Second, government policy actively discourages Americans from finding work in burgeoning fields. Perhaps the most brazen example of such policies is the federal tax code’s business deduction for work-related education, which permits a worker to deduct education and training expenses from his taxable income, but only if they relate to his current job.

...According to one recent study, a big cause of the recent collapse of business dynamism is the federal government’s response to the Great Recession, which involved “defensive policies to protect large firms and existing employment, rather than proactive policies to encourage entrepreneurship and new venture/job creation.” None of this is good for people looking for a job or considering a career change.

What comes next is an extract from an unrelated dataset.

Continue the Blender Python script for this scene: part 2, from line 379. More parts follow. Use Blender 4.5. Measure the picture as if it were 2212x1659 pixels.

Free trade — with China or any other country — has demonstrable benefits for American families and businesses. To the extent he denies this, Donald Trump is entirely wrong. However, the economic anxiety propelling Trump reflects very real problems in America’s labor market — problems caused not by Chinese imports or any other type of creative destruction but by multiple government-policy failures and a resulting collapse of labor dynamism. The solutions to these problems are complex and deserving of substantial debate.

Protectionism not only would ensure that these problems aren’t fixed but would actually make things far worse.